Les conséquences du putsch mené en septembre 2015 par le Régiment de Sécurité Présidentielle (RSP) ne se sont pas limitées à la dissolution du fleuron des corps militaires burkinabè. Une vive tension prévaut aujourd'hui, au sein de l'armée comme de la classe politique, alors que le procès des putschistes prend des dimensions hautement politiques.

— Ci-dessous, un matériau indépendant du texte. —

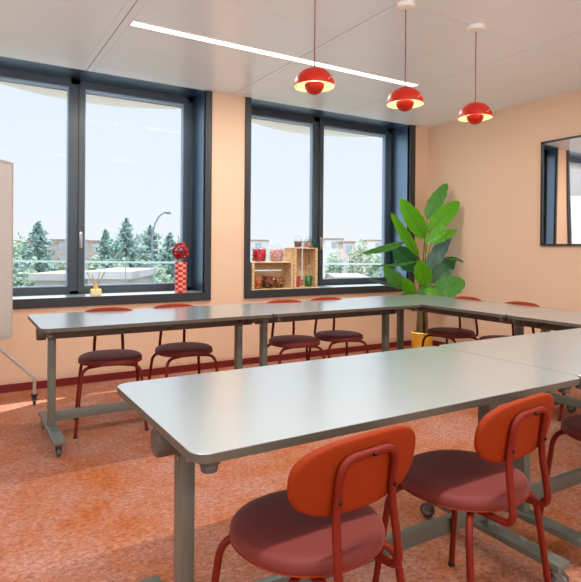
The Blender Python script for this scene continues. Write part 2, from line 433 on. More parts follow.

Tempérer les tensions liées au putsch:

Le procès qui s'était ouvert mardi a aussitôt été reporté, sine die, après que les avocats de la défense ont argué d'irrégularités. Sur le banc des accusés: 84 personnes, dont Gilbert Diendéré et Djibrill Bassolé. Le chef du RSP et l'ancien ministre des Affaires étrangères sont soupçonnés d'être les principaux instigateurs du «coup d'État le plus bête du monde». Celui-ci n'en a pas moins fait 14 morts et plus de 250 blessés. Plus de 300 personnes se sont constituées parties civiles à l'occasion de ce procès qui exacerbe toutes les tensions. Au sein des militaires, comme de l'ancienne majorité présidentielle, on n'affiche pas forcément un anti-putschisme à toute épreuve. Le président Roch Marc Christian Kabore, lui,

«veut montrer, à travers ce procès, sa pleine détermination à juger les auteurs du putsch et afficher sa capacité à tenir tête aux militaires, notamment ceux gardant quelques bons contacts avec les putschistes», estime Emmanuel Dupuy.

Une affirmation de leadership, qui n'est pas sans lien avec la présidentielle de 2020, à laquelle entend se présenter Djibrill Bassolé, principal coaccusé, en cas d'acquittement. Une sentence peu probable, au demeurant, de la part d'une «justice militaire taxée à tort ou à raison d'être à la solde du pouvoir actuel, qui joue sa crédibilité lors de ce procès», d'après le politologue burkinabè Abdoul Karim Saidou, cité par Jeune Afrique.

«Or, la communauté internationale entend être particulièrement vigilante quant aux priorités auxquelles s'attellera dans les jours prochains le gouvernement Kabore. La conférence des donateurs de Bruxelles (pour le G5 Sahel) avait bien insisté sur l'urgence sécuritaire qui prévaut sur toutes les autres. Ce ne serait pas très opportun, dès lors, que Kabore mette trop d'emphase à combattre les militaires après que ce qui s'est passé, alors que la sécurisation dépend, au premier chef, des forces armées. C'est pour cela qu'on pourrait s'attendre, dans les prochains jours, à ce que le procès soit, non pas être mis sous le boisseau, mais minoré dans la médiatisation», conclut Emmanuel Dupuy.